▶ **Supplied material**:
________
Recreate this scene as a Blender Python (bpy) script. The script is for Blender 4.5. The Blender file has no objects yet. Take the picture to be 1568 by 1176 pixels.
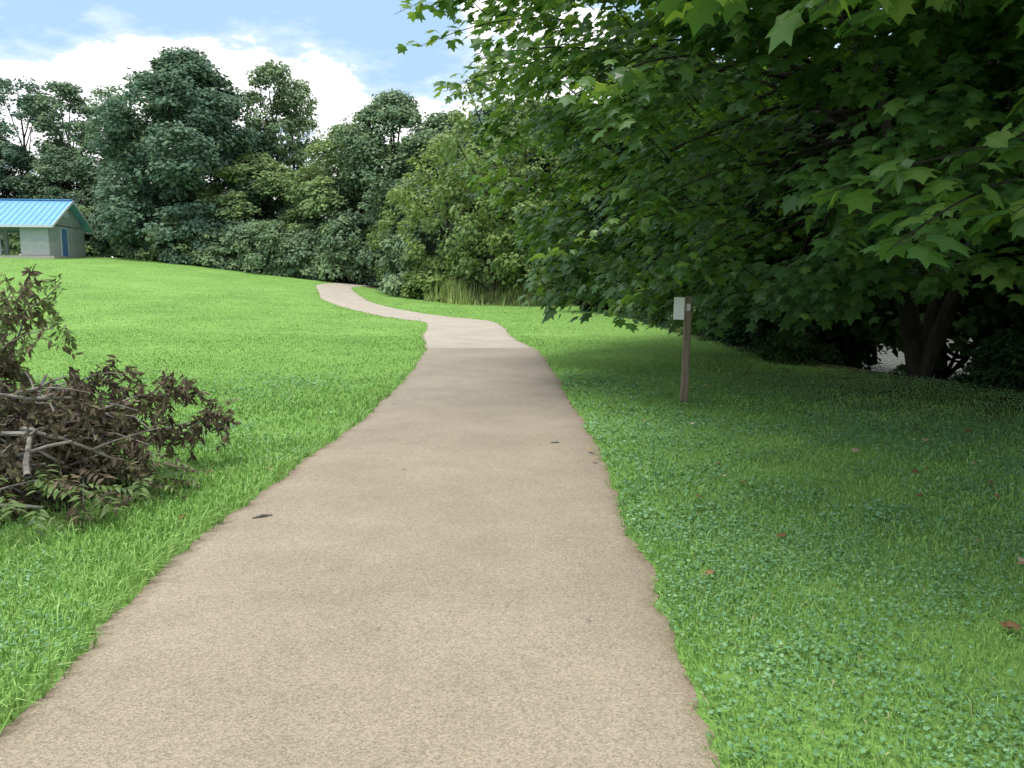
import bpy, math, numpy as np
from mathutils import Vector
rng = np.random.default_rng(7)
scene = bpy.context.scene
COL = scene.collection

# ---------------------------------------------------------------- helpers
def norm(a):
    return a / np.maximum(np.linalg.norm(a, axis=-1, keepdims=True), 1e-9)

class Geo:
    def __init__(s): s.V=[]; s.F=[]; s.M=[]; s.R=[]; s.n=0
    def add(s, V, F, mat=0, r=0.5):
        V=np.asarray(V,float); F=np.asarray(F,int)
        s.V.append(V); s.F.append(F+s.n); s.M.append(np.full(len(F),mat))
        s.R.append(np.broadcast_to(np.asarray(r,float),(len(V),)))
        s.n+=len(V)
    def mesh(s, name, mats, smooth=False):
        V=np.concatenate(s.V)
        loops=np.concatenate([f.ravel() for f in s.F])
        tot=np.concatenate([np.full(len(f),f.shape[1]) for f in s.F])
        st=np.concatenate([[0],np.cumsum(tot)[:-1]])
        me=bpy.data.meshes.new(name)
        me.vertices.add(len(V)); me.vertices.foreach_set('co',V.astype(np.float32).ravel())
        me.loops.add(len(loops)); me.loops.foreach_set('vertex_index',loops.astype(np.int32))
        me.polygons.add(len(tot)); me.polygons.foreach_set('loop_start',st.astype(np.int32))
        for m in mats: me.materials.append(m)
        me.polygons.foreach_set('material_index',np.concatenate(s.M).astype(np.int32))
        me.polygons.foreach_set('use_smooth',np.full(len(tot),smooth))
        a=me.attributes.new('rnd','FLOAT','POINT')
        a.data.foreach_set('value',np.concatenate(s.R).astype(np.float32))
        me.update(calc_edges=True)
        return me
    def build(s, name, mats, parent=None, smooth=False):
        ob=bpy.data.objects.new(name,s.mesh(name,mats,smooth)); COL.objects.link(ob)
        if parent: ob.parent=parent
        return ob
    def box(s, c, d, mat=0, rz=0, r=0.5):
        x,y,z=[q/2 for q in d]
        V=np.array([[-x,-y,-z],[x,-y,-z],[x,y,-z],[-x,y,-z],[-x,-y,z],[x,-y,z],[x,y,z],[-x,y,z]])
        cs,sn=math.cos(rz),math.sin(rz)
        V=np.c_[V[:,0]*cs-V[:,1]*sn, V[:,0]*sn+V[:,1]*cs, V[:,2]]+np.array(c)
        s.add(V,[[0,3,2,1],[4,5,6,7],[0,1,5,4],[1,2,6,5],[2,3,7,6],[3,0,4,7]],mat,r)
    def tube(s, P, R, sides=6, mat=0, r=0.5):
        P=np.asarray(P,float); R=np.asarray(R,float); n=len(P)
        T=norm(np.gradient(P,axis=0))
        ref=np.array([0.31,0.87,0.38]); 
        A=norm(np.cross(T,ref)); B=np.cross(T,A)
        th=np.linspace(0,2*np.pi,sides,endpoint=False)
        V=P[:,None]+R[:,None,None]*(np.cos(th)[None,:,None]*A[:,None]+np.sin(th)[None,:,None]*B[:,None])
        i=np.arange(n-1)[:,None]*sides; j=np.arange(sides)[None]; k=(j+1)%sides
        F=np.stack([i+j,i+k,i+sides+k,i+sides+j],-1).reshape(-1,4)
        s.add(V.reshape(-1,3),F,mat,r)
    def inst(s, proto, pos, tip, nrm, size, mat=0, r=None):
        PV,PF=proto; N=len(pos)
        if N==0: return
        z=norm(nrm); y=norm(tip-(tip*z).sum(1,keepdims=True)*z); x=np.cross(y,z)
        size=np.broadcast_to(size,(N,))
        V=pos[:,None]+size[:,None,None]*(PV[None,:,0,None]*x[:,None]+PV[None,:,1,None]*y[:,None]+PV[None,:,2,None]*z[:,None])
        k=len(PV)
        F=(PF[None]+np.arange(N)[:,None,None]*k).reshape(-1,PF.shape[1])
        if r is None: r=rng.random(N)
        s.add(V.reshape(-1,3),F,mat,np.repeat(r,k))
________
▶ **Given instruction**:
From start to finish, output the listing exactly, but omit its pictures.

▶ **Finished task**:
Recreate this scene as a Blender Python (bpy) script. The script is for Blender 4.5. The Blender file has no objects yet. Take the picture to be 1568 by 1176 pixels.
import bpy, math, numpy as np
from mathutils import Vector
rng = np.random.default_rng(7)
scene = bpy.context.scene
COL = scene.collection

# ---------------------------------------------------------------- helpers
def norm(a):
    return a / np.maximum(np.linalg.norm(a, axis=-1, keepdims=True), 1e-9)

class Geo:
    def __init__(s): s.V=[]; s.F=[]; s.M=[]; s.R=[]; s.n=0
    def add(s, V, F, mat=0, r=0.5):
        V=np.asarray(V,float); F=np.asarray(F,int)
        s.V.append(V); s.F.append(F+s.n); s.M.append(np.full(len(F),mat))
        s.R.append(np.broadcast_to(np.asarray(r,float),(len(V),)))
        s.n+=len(V)
    def mesh(s, name, mats, smooth=False):
        V=np.concatenate(s.V)
        loops=np.concatenate([f.ravel() for f in s.F])
        tot=np.concatenate([np.full(len(f),f.shape[1]) for f in s.F])
        st=np.concatenate([[0],np.cumsum(tot)[:-1]])
        me=bpy.data.meshes.new(name)
        me.vertices.add(len(V)); me.vertices.foreach_set('co',V.astype(np.float32).ravel())
        me.loops.add(len(loops)); me.loops.foreach_set('vertex_index',loops.astype(np.int32))
        me.polygons.add(len(tot)); me.polygons.foreach_set('loop_start',st.astype(np.int32))
        for m in mats: me.materials.append(m)
        me.polygons.foreach_set('material_index',np.concatenate(s.M).astype(np.int32))
        me.polygons.foreach_set('use_smooth',np.full(len(tot),smooth))
        a=me.attributes.new('rnd','FLOAT','POINT')
        a.data.foreach_set('value',np.concatenate(s.R).astype(np.float32))
        me.update(calc_edges=True)
        return me
    def build(s, name, mats, parent=None, smooth=False):
        ob=bpy.data.objects.new(name,s.mesh(name,mats,smooth)); COL.objects.link(ob)
        if parent: ob.parent=parent
        return ob
    def box(s, c, d, mat=0, rz=0, r=0.5):
        x,y,z=[q/2 for q in d]
        V=np.array([[-x,-y,-z],[x,-y,-z],[x,y,-z],[-x,y,-z],[-x,-y,z],[x,-y,z],[x,y,z],[-x,y,z]])
        cs,sn=math.cos(rz),math.sin(rz)
        V=np.c_[V[:,0]*cs-V[:,1]*sn, V[:,0]*sn+V[:,1]*cs, V[:,2]]+np.array(c)
        s.add(V,[[0,3,2,1],[4,5,6,7],[0,1,5,4],[1,2,6,5],[2,3,7,6],[3,0,4,7]],mat,r)
    def tube(s, P, R, sides=6, mat=0, r=0.5):
        P=np.asarray(P,float); R=np.asarray(R,float); n=len(P)
        T=norm(np.gradient(P,axis=0))
        ref=np.array([0.31,0.87,0.38]); 
        A=norm(np.cross(T,ref)); B=np.cross(T,A)
        th=np.linspace(0,2*np.pi,sides,endpoint=False)
        V=P[:,None]+R[:,None,None]*(np.cos(th)[None,:,None]*A[:,None]+np.sin(th)[None,:,None]*B[:,None])
        i=np.arange(n-1)[:,None]*sides; j=np.arange(sides)[None]; k=(j+1)%sides
        F=np.stack([i+j,i+k,i+sides+k,i+sides+j],-1).reshape(-1,4)
        s.add(V.reshape(-1,3),F,mat,r)
    def inst(s, proto, pos, tip, nrm, size, mat=0, r=None):
        PV,PF=proto; N=len(pos)
        if N==0: return
        z=norm(nrm); y=norm(tip-(tip*z).sum(1,keepdims=True)*z); x=np.cross(y,z)
        size=np.broadcast_to(size,(N,))
        V=pos[:,None]+size[:,None,None]*(PV[None,:,0,None]*x[:,None]+PV[None,:,1,None]*y[:,None]+PV[None,:,2,None]*z[:,None])
        k=len(PV)
        F=(PF[None]+np.arange(N)[:,None,None]*k).reshape(-1,PF.shape[1])
        if r is None: r=rng.random(N)
        s.add(V.reshape(-1,3),F,mat,np.repeat(r,k))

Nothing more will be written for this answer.